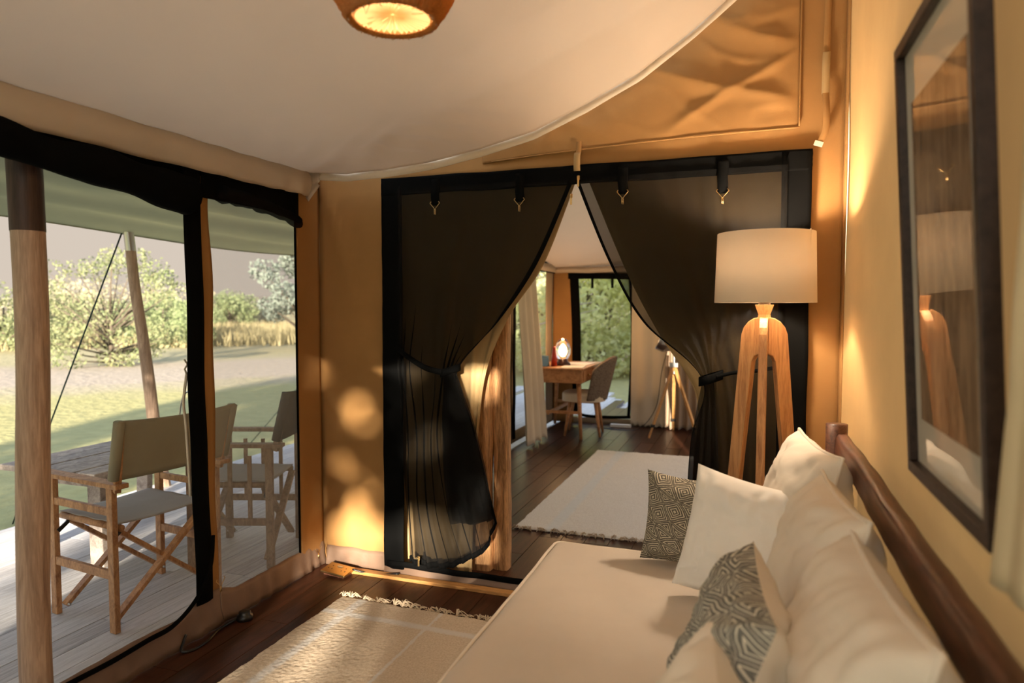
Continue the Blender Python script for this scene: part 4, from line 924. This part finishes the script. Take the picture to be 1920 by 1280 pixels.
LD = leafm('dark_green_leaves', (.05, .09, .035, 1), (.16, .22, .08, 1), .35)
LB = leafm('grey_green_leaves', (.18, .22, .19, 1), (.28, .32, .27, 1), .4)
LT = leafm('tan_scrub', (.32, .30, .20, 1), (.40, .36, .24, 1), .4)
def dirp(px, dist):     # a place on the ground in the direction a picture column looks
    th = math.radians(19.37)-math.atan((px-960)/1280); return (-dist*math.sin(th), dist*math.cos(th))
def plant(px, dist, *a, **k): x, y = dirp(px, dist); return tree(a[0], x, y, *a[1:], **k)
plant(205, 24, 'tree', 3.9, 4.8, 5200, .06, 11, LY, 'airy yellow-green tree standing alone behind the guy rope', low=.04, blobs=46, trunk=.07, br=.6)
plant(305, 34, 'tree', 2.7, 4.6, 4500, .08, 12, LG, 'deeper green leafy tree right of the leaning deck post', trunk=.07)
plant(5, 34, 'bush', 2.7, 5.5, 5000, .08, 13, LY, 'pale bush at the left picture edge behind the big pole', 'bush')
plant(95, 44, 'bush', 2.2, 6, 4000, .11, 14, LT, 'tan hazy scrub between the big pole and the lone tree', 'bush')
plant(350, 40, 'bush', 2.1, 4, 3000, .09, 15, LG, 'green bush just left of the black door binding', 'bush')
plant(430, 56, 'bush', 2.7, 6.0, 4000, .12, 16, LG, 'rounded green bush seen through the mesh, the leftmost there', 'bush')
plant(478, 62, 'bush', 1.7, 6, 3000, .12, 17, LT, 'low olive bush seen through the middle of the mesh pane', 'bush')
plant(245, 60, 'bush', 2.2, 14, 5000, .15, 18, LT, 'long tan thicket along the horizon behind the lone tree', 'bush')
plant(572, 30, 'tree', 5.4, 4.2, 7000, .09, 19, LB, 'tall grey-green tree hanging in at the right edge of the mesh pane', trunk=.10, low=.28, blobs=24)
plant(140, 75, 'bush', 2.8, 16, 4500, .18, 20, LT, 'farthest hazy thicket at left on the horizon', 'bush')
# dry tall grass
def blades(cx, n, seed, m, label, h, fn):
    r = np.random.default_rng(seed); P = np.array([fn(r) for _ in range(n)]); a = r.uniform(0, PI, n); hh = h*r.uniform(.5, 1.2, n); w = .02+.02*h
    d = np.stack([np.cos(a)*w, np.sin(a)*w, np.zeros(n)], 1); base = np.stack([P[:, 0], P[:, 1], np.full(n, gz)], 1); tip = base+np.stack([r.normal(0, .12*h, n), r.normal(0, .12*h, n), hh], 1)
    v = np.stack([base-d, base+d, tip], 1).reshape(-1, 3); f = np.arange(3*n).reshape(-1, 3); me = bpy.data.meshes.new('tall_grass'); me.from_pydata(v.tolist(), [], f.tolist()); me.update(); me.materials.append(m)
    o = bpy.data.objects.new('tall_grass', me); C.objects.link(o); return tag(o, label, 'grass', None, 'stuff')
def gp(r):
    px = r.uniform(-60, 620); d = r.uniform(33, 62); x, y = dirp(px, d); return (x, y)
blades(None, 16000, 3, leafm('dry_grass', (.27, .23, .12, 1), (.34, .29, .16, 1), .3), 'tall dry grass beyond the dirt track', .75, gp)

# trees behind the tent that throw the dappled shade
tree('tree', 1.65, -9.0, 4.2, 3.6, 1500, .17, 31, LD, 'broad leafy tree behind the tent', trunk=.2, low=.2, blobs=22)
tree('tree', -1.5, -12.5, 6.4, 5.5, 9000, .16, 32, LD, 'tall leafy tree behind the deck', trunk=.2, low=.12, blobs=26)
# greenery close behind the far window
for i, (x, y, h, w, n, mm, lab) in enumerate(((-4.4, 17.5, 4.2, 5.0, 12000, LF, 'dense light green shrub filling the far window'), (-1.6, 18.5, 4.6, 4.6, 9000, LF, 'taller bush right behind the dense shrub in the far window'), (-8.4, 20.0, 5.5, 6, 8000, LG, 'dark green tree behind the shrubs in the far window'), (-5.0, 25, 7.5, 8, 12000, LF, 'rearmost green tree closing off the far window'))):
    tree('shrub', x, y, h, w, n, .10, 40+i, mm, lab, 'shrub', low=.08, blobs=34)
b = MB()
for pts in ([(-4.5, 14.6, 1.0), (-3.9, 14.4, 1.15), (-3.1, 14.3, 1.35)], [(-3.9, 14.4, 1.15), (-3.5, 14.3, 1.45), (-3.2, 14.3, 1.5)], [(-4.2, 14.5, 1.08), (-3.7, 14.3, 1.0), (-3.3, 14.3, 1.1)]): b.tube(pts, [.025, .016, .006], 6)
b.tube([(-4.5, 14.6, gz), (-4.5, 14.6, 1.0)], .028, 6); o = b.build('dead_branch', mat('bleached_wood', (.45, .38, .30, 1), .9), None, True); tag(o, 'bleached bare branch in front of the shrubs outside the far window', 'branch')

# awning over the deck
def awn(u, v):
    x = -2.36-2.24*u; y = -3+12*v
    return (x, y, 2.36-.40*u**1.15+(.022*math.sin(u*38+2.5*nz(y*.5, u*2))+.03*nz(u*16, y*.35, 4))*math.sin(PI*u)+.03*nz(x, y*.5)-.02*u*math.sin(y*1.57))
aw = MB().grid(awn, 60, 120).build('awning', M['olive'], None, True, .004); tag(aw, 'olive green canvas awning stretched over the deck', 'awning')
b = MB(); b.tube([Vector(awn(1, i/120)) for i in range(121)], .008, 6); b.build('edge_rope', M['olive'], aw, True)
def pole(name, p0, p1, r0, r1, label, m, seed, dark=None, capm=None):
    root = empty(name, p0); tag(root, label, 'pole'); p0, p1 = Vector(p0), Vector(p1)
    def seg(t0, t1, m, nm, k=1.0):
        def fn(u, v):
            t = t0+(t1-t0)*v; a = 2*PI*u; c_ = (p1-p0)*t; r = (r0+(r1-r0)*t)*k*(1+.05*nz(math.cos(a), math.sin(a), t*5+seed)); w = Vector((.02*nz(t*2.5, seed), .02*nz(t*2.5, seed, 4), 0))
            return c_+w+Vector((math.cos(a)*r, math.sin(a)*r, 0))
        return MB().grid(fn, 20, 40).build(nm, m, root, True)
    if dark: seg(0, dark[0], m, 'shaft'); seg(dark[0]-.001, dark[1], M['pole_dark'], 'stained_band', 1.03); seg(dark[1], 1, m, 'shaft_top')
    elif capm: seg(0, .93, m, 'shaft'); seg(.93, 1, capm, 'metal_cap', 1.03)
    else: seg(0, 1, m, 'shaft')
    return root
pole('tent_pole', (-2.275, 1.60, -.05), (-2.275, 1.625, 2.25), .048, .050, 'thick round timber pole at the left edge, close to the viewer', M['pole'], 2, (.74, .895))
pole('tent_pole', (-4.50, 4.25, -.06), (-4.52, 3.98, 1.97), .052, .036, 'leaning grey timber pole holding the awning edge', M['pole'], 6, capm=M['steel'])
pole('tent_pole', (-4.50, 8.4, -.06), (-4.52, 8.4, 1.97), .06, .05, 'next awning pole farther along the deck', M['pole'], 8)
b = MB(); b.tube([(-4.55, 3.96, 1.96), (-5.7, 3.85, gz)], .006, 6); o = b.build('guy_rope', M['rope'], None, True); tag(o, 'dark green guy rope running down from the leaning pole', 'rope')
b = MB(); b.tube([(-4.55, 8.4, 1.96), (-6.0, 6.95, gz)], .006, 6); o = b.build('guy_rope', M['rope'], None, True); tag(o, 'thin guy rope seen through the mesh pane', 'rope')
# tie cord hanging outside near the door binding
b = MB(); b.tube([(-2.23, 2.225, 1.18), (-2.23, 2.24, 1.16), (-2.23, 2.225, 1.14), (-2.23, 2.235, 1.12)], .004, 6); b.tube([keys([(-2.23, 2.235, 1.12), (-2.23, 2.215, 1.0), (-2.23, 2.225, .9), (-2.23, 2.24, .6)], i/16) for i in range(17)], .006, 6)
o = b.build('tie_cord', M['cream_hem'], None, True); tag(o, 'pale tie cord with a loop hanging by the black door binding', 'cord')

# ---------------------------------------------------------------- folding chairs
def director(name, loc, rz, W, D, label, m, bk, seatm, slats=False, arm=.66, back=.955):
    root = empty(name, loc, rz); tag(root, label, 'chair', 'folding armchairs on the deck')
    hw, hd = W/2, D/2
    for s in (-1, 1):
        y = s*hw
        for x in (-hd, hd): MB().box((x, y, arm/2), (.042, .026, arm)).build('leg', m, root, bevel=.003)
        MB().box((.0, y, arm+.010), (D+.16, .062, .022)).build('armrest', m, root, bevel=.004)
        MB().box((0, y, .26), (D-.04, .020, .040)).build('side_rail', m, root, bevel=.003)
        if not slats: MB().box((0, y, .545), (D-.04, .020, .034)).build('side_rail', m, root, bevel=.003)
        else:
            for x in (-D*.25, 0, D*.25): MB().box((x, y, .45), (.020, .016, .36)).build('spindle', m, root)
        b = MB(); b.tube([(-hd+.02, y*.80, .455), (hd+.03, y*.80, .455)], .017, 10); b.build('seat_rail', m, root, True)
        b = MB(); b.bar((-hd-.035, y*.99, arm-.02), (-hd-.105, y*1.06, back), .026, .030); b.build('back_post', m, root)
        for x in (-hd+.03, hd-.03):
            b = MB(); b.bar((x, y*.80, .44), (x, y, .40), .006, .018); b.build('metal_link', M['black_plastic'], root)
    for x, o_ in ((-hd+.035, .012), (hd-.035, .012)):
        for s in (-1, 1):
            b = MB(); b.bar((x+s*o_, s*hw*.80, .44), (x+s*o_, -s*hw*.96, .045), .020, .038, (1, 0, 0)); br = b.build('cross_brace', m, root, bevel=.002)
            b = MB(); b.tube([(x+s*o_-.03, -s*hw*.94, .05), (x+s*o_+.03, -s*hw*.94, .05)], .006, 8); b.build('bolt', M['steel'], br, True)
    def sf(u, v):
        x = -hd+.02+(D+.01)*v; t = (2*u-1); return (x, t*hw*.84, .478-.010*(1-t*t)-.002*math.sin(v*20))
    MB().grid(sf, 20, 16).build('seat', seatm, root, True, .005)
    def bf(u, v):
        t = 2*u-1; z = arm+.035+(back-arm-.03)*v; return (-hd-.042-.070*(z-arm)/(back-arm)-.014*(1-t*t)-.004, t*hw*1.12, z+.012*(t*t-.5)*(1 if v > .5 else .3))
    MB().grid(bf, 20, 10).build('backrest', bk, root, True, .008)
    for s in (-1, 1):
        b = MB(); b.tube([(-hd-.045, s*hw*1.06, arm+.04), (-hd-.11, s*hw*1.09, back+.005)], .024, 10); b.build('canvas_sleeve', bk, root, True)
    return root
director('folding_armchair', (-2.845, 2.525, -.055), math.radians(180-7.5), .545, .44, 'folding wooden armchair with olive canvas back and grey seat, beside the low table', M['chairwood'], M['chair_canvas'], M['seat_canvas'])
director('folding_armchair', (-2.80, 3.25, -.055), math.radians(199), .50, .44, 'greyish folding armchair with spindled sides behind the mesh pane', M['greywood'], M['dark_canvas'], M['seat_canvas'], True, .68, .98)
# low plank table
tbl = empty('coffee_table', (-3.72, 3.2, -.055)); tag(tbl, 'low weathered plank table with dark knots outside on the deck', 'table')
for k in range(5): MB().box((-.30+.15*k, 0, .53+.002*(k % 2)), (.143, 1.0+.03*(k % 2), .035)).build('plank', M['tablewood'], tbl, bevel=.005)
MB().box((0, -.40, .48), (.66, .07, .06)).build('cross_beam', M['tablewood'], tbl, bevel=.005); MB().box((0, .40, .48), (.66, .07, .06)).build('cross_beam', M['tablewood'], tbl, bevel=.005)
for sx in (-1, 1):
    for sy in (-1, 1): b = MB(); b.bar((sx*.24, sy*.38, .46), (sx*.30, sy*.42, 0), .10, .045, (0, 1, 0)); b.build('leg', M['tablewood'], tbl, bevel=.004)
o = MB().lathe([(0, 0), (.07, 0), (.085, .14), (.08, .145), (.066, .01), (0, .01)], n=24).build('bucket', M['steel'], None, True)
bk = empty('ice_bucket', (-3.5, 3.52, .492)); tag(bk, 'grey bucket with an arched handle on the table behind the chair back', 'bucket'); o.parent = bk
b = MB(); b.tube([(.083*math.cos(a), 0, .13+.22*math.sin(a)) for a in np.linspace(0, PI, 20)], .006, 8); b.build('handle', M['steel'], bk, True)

Work required
Make an exact transcription of the lines from the line with "2, (.74, .895))" through the line with "o = b.build('tie_cord', M['cream_hem'], None, True);", inclusive, omitting all others.

Correct result
pole('tent_pole', (-2.275, 1.60, -.05), (-2.275, 1.625, 2.25), .048, .050, 'thick round timber pole at the left edge, close to the viewer', M['pole'], 2, (.74, .895))
pole('tent_pole', (-4.50, 4.25, -.06), (-4.52, 3.98, 1.97), .052, .036, 'leaning grey timber pole holding the awning edge', M['pole'], 6, capm=M['steel'])
pole('tent_pole', (-4.50, 8.4, -.06), (-4.52, 8.4, 1.97), .06, .05, 'next awning pole farther along the deck', M['pole'], 8)
b = MB(); b.tube([(-4.55, 3.96, 1.96), (-5.7, 3.85, gz)], .006, 6); o = b.build('guy_rope', M['rope'], None, True); tag(o, 'dark green guy rope running down from the leaning pole', 'rope')
b = MB(); b.tube([(-4.55, 8.4, 1.96), (-6.0, 6.95, gz)], .006, 6); o = b.build('guy_rope', M['rope'], None, True); tag(o, 'thin guy rope seen through the mesh pane', 'rope')
# tie cord hanging outside near the door binding
b = MB(); b.tube([(-2.23, 2.225, 1.18), (-2.23, 2.24, 1.16), (-2.23, 2.225, 1.14), (-2.23, 2.235, 1.12)], .004, 6); b.tube([keys([(-2.23, 2.235, 1.12), (-2.23, 2.215, 1.0), (-2.23, 2.225, .9), (-2.23, 2.24, .6)], i/16) for i in range(17)], .006, 6)
o = b.build('tie_cord', M['cream_hem'], None, True); tag(o, 'pale tie cord with a loop hanging by the black door binding', 'cord')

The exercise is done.